Provided material =
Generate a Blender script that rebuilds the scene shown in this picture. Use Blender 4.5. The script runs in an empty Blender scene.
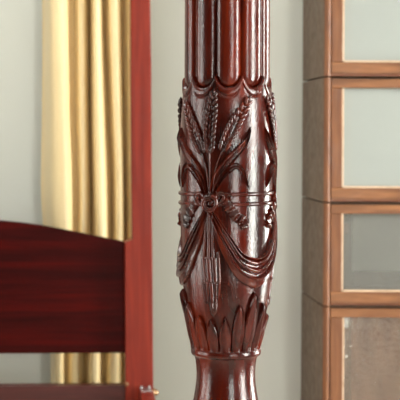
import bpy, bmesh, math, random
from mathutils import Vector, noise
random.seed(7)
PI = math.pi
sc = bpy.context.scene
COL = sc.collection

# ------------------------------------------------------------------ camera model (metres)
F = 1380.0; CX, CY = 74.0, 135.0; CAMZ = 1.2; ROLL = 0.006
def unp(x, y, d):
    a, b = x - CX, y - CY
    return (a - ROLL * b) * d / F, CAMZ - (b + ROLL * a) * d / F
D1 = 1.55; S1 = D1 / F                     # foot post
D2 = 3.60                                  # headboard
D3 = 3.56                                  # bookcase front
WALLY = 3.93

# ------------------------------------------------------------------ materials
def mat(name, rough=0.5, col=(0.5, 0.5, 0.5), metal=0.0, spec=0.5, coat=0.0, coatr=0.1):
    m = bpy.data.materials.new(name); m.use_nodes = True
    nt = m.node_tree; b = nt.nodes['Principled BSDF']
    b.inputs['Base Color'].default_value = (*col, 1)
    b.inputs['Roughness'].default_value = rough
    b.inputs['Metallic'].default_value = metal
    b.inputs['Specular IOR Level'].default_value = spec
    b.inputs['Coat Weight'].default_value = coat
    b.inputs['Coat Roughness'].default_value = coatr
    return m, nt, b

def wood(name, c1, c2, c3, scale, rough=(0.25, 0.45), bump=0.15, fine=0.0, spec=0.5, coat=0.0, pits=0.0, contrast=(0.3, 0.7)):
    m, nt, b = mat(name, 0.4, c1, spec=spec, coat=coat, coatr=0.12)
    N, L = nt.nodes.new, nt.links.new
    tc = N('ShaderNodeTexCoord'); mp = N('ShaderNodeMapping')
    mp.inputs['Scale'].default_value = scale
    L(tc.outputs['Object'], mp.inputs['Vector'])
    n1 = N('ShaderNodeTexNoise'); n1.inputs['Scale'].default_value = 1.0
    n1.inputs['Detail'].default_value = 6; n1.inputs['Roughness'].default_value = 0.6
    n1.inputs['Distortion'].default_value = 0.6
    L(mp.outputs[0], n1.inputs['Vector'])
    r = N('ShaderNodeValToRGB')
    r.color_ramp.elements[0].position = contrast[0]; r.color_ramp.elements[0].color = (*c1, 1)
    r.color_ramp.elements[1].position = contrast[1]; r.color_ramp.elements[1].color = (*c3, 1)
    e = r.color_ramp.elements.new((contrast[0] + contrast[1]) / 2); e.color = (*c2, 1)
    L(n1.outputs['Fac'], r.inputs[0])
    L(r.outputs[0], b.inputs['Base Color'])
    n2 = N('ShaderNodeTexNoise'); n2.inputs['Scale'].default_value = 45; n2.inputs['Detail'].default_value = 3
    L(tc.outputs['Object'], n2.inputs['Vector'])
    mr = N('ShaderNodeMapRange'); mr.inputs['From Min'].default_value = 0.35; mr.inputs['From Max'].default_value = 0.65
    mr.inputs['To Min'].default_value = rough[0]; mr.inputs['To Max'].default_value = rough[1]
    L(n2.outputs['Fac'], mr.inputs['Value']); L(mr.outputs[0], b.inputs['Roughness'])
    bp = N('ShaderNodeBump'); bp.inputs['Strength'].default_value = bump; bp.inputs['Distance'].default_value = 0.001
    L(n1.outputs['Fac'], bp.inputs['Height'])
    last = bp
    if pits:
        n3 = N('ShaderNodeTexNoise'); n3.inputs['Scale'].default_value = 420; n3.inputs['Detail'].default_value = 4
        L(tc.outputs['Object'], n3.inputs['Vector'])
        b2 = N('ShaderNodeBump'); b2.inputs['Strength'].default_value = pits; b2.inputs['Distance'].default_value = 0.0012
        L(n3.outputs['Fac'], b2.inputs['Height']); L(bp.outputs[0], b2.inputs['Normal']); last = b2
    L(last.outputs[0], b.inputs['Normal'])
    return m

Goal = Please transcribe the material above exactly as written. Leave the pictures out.

Result of this exercise =
Generate a Blender script that rebuilds the scene shown in this picture. Use Blender 4.5. The script runs in an empty Blender scene.
import bpy, bmesh, math, random
from mathutils import Vector, noise
random.seed(7)
PI = math.pi
sc = bpy.context.scene
COL = sc.collection

# ------------------------------------------------------------------ camera model (metres)
F = 1380.0; CX, CY = 74.0, 135.0; CAMZ = 1.2; ROLL = 0.006
def unp(x, y, d):
    a, b = x - CX, y - CY
    return (a - ROLL * b) * d / F, CAMZ - (b + ROLL * a) * d / F
D1 = 1.55; S1 = D1 / F                     # foot post
D2 = 3.60                                  # headboard
D3 = 3.56                                  # bookcase front
WALLY = 3.93

# ------------------------------------------------------------------ materials
def mat(name, rough=0.5, col=(0.5, 0.5, 0.5), metal=0.0, spec=0.5, coat=0.0, coatr=0.1):
    m = bpy.data.materials.new(name); m.use_nodes = True
    nt = m.node_tree; b = nt.nodes['Principled BSDF']
    b.inputs['Base Color'].default_value = (*col, 1)
    b.inputs['Roughness'].default_value = rough
    b.inputs['Metallic'].default_value = metal
    b.inputs['Specular IOR Level'].default_value = spec
    b.inputs['Coat Weight'].default_value = coat
    b.inputs['Coat Roughness'].default_value = coatr
    return m, nt, b

def wood(name, c1, c2, c3, scale, rough=(0.25, 0.45), bump=0.15, fine=0.0, spec=0.5, coat=0.0, pits=0.0, contrast=(0.3, 0.7)):
    m, nt, b = mat(name, 0.4, c1, spec=spec, coat=coat, coatr=0.12)
    N, L = nt.nodes.new, nt.links.new
    tc = N('ShaderNodeTexCoord'); mp = N('ShaderNodeMapping')
    mp.inputs['Scale'].default_value = scale
    L(tc.outputs['Object'], mp.inputs['Vector'])
    n1 = N('ShaderNodeTexNoise'); n1.inputs['Scale'].default_value = 1.0
    n1.inputs['Detail'].default_value = 6; n1.inputs['Roughness'].default_value = 0.6
    n1.inputs['Distortion'].default_value = 0.6
    L(mp.outputs[0], n1.inputs['Vector'])
    r = N('ShaderNodeValToRGB')
    r.color_ramp.elements[0].position = contrast[0]; r.color_ramp.elements[0].color = (*c1, 1)
    r.color_ramp.elements[1].position = contrast[1]; r.color_ramp.elements[1].color = (*c3, 1)
    e = r.color_ramp.elements.new((contrast[0] + contrast[1]) / 2); e.color = (*c2, 1)
    L(n1.outputs['Fac'], r.inputs[0])
    L(r.outputs[0], b.inputs['Base Color'])
    n2 = N('ShaderNodeTexNoise'); n2.inputs['Scale'].default_value = 45; n2.inputs['Detail'].default_value = 3
    L(tc.outputs['Object'], n2.inputs['Vector'])
    mr = N('ShaderNodeMapRange'); mr.inputs['From Min'].default_value = 0.35; mr.inputs['From Max'].default_value = 0.65
    mr.inputs['To Min'].default_value = rough[0]; mr.inputs['To Max'].default_value = rough[1]
    L(n2.outputs['Fac'], mr.inputs['Value']); L(mr.outputs[0], b.inputs['Roughness'])
    bp = N('ShaderNodeBump'); bp.inputs['Strength'].default_value = bump; bp.inputs['Distance'].default_value = 0.001
    L(n1.outputs['Fac'], bp.inputs['Height'])
    last = bp
    if pits:
        n3 = N('ShaderNodeTexNoise'); n3.inputs['Scale'].default_value = 420; n3.inputs['Detail'].default_value = 4
        L(tc.outputs['Object'], n3.inputs['Vector'])
        b2 = N('ShaderNodeBump'); b2.inputs['Strength'].default_value = pits; b2.inputs['Distance'].default_value = 0.0012
        L(n3.outputs['Fac'], b2.inputs['Height']); L(bp.outputs[0], b2.inputs['Normal']); last = b2
    L(last.outputs[0], b.inputs['Normal'])
    return m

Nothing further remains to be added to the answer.